Dan detik ini aku lupa, belum menyiapkan sarapan pagi untuk keluargaku. Bik Inah, pembantu yang sudah puluhan tahun ikut keluarga besarku masih pulang kampung. Saat ini sebetulnya saat yang tepat untuk mengeskpresikan rasa cinta pada keluarga melalui perut. Salah satunya dengan menuangkan kopi dalam cangkir-cangkir keramik kesayangan. Yang sedikit besar untuk Ikang, suamiku. Untuk ukuran sedang untuk mertuaku, ayah Ikang. Anak-anak menyukai rasa kopi dengan campuran Mocca Cream dalam mug besar.

Aroma Kopi, Aroma Cerdas
Aku ingin menciptakan suasana cerdas di meja makan. Sambil menikmati secangkir kopi diskusi ringan mengalir tentang apa saja. Tentang headline koran hari ini, politik, ekonomi, sosial budaya, dan sebagainya. Bila diskusi tidak nyambung, ya tidak apa-apa. Yang penting adalah membina kebiasaan mengutarakan pendapat dengan cara yang santun dan terasah. Mertuaku yang mantan Diplomat karir biasanya menjadi mentor informal. Jadi, bagiku kopi bukan sekedar minuman belaka, tapi juga perekat tali emosi di dalam keluarga.
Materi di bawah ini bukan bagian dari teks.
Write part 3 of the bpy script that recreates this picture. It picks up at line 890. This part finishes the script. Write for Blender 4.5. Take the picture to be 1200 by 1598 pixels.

Sementara di luar rumah, aku juga sering memilih Coffee House atau Coffee Lounge sebagai tempat bertemu walau sekedar social chart demi menyambung silaturrahim. Lebih serius lagi, sering pula menjadi tempat membina pertemanan dengan relasi bisnis.

Kopi memang selalu menarik. Semenarik harumnya yang selalu membuat orang mau tak mau, walau sekedar untuk menghirup aromanya, menyita minimal satu dan dua detik untuk menikmatinya.
Aroma kopi bagiku, adalah aroma cerdas dan elegan.